«Un solo grammo di hashish e mi ritrovo in questo macello». Michele ha 29 anni, una famiglia e un lavoro. Per tutto il mese di febbraio resterà senza patente e senza carta d’identità o passaporto, sospesi dalla Prefettura di Bari. La notifica dell’atto, nei giorni scorsi, lo ha sorpreso: «Sono passati tre anni da quella perquisizione in auto, non potevo immaginare di trovarmi nei guai: a fine mese ho una trasferta per lavoro e non so quale documento dare in albergo».
La sua storia è la traccia di una corretta applicazione dell’articolo 75 del Testo unico sugli stupefacenti, che prevede, in caso si venga trovati in possesso di droga in modiche quantità, la sospensione per un periodo variabile dei documenti. Ma che per lui è l’inizio di un assurdo.
E comincia a giugno del 2019, quando viene fermato per un controllo al quartiere San Paolo, a bordo della sua auto. «Mi fermarono, avevano i cani, volevano perquisire la macchina – ricorda – allora io dissi che avevo addosso quel pezzetto di hashish.
Mi portarono in caserma, mi schedarono, mi fecero le foto e poi mi lasciarono andare». Come dispone la norma, nel 2020 fu convocato dalla Prefettura per essere ascoltato, ma il lockdown e l’impossibilità di accedere agli uffici fecero slittare l’incontro. «Mi hanno richiamato nel 2021, ho fatto il colloquio e poi mi hanno mandato al Sert (il Servizio per le tossicodipendenze), ma non ci sono andato, a che mi serve lo psicologo?».
Nei giorni scorsi, la notifica: «Sono andati i carabinieri a casa mia, quando io non c’ero – spiega – e hanno lasciato l’atto». Nel documento si tiene conto del fatto che il giovane “non ha accolto l’invito a seguire un programma”, e si applica la sospensione della patente di guida, del certificato di idoneità alla guida di ciclomotori, passaporto, carta d’identità e porto d’armi, per la durata di un mese.
«Non posso nemmeno fare ricorso – si sfoga Michele – perché il mio avvocato mi ha spiegato che i tempi per l’udienza al tribunale sono più lunghi di un mese e avrei dovuto anche pagare 280 euro di contributo unificato.

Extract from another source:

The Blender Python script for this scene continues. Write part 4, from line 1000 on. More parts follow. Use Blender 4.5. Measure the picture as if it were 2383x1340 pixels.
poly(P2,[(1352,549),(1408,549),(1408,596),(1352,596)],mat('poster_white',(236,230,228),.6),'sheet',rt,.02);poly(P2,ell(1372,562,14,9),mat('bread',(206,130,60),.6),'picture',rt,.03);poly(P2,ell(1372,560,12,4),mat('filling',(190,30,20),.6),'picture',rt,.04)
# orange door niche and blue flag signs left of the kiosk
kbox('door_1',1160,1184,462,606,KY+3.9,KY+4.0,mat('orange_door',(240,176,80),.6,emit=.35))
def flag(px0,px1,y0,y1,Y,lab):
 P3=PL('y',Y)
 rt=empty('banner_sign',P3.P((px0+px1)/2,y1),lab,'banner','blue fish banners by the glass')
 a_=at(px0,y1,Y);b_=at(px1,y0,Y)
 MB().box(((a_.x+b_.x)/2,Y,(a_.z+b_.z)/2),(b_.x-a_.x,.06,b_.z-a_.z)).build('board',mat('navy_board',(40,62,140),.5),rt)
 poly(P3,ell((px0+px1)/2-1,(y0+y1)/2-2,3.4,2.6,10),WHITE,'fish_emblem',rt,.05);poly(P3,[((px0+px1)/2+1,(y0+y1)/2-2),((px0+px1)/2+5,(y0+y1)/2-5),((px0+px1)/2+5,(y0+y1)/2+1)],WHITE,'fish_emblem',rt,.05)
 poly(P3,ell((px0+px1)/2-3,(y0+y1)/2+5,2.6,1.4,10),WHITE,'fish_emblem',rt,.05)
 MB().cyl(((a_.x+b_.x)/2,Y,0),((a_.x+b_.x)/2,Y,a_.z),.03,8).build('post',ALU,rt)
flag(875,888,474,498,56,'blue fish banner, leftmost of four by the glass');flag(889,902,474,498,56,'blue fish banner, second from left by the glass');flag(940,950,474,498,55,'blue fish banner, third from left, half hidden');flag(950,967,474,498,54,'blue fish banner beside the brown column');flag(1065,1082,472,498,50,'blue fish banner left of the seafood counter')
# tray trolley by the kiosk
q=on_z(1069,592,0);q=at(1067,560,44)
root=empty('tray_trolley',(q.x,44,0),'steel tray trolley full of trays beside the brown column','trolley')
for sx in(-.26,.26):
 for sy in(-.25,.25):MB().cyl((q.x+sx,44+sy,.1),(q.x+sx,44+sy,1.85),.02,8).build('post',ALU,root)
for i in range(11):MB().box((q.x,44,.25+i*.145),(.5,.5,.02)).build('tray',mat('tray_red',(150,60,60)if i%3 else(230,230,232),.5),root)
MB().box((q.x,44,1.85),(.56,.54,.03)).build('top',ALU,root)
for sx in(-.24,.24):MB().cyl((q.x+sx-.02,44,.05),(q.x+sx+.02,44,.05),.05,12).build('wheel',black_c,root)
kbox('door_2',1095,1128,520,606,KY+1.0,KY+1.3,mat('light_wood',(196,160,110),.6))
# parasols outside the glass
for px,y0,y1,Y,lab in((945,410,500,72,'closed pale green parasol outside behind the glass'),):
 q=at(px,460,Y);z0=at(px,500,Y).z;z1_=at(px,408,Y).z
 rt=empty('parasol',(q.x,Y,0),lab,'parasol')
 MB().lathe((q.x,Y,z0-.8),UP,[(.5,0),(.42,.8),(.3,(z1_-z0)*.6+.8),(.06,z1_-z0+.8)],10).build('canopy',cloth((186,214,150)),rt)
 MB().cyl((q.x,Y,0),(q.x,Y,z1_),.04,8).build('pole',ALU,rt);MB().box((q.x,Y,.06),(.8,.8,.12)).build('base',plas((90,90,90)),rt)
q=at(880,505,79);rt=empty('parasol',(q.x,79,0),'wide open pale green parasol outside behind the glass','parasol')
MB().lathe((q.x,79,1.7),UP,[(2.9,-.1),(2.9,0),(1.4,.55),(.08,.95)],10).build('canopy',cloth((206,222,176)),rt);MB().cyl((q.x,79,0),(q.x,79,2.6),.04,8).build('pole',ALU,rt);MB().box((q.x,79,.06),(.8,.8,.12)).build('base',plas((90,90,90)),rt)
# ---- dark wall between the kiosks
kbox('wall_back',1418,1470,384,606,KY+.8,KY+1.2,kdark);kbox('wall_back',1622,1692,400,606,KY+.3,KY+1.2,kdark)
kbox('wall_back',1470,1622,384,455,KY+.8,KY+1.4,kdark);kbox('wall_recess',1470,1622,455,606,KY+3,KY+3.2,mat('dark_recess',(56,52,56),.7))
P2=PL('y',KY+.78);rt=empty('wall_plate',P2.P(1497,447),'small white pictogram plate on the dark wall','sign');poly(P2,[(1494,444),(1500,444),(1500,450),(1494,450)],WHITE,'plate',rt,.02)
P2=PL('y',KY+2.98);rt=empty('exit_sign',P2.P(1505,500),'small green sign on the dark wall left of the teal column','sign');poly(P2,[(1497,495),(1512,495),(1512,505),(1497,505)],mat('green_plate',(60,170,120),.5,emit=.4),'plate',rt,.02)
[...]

Abbiamo deciso che non ne vale la pena». Il problema è però la difficoltà di continuare a lavorare: «Io sono un operaio e la ditta per cui sono impiegato copre tutta la Puglia e anche altre regioni. Innanzitutto non so come muovermi, ma anche ammettendo che mi faccia accompagnare o prenda un mezzo pubblico, tutto si complica. Il 21 febbraio ho una trasferta per lavoro, ma io in albergo come mi regolo? Non ho documenti da dare alla reception, dove vado a dormire?».
Poco da fare, la legge va applicata e anche i diritti del singolo vanno subordinati alla logica di tutela della collettività, per la quale la norma è stata concepita.